In the 2ST-ACROSS condition, the binding operation operates on the results of the segmenting operation. This led us to hypothesize that the 2ST-ACROSS condition might demand closer regional interactions across the relevant neural modules than the other conditions. In other words, although the regional effects of segmenting and binding were hypothesized to be reflected by DLPFC and pre-PMd activities, respectively, it was likely that serial operation of the two manipulation processes would require closer interaction of the two regions. To test this hypothesis, we performed a PPI analysis (Friston et al., 1997) and examined effective connectivity between the regions involved in the manipulation processes. The PPI refers to the interaction between the physiological activity of the brain and the psychological context, and tests whether the neural response in one brain region can be explained in terms of an interaction between input from a different region and experimental conditions. We were particularly interested in the effective connectivity between pre-PMd and DLPFC in the same hemisphere, because anatomical studies have clearly revealed reciprocal connections between them (Lu et al., 1994). To sample physiological covariates, a 10 mm radius spherical VOI was set up in each subject at the left pre-PMd activity peak where binding-related activity was identified (Table 1). The first principal component was computed from the left pre-PMd activity time series and was used for input functions.

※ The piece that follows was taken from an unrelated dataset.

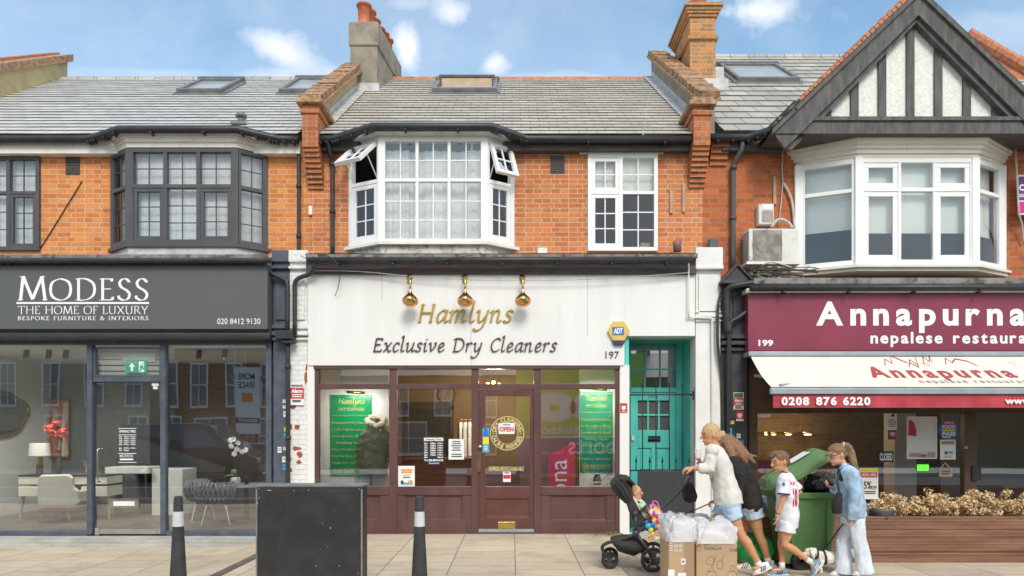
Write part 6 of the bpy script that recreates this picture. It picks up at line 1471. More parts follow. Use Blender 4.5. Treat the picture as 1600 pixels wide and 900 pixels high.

Condition-specific regressions were computed at every voxel to test the difference in regression slopes between the two ACROSS conditions. The resulting SPM demonstrated significant context-dependent dynamic changes in the contribution of left pre-PMd to other brain regions including the DLPFC. Based on the a priori hypothesis, inferences regarding significance were limited within a search volume of a 10 mm radius spherical VOI centered at the left DLPFC activity peak (Table 2) at a threshold of p = 0.05 (t₍₁₄₎ > 3.93). FWE corrected for multiple comparisons (SVC method).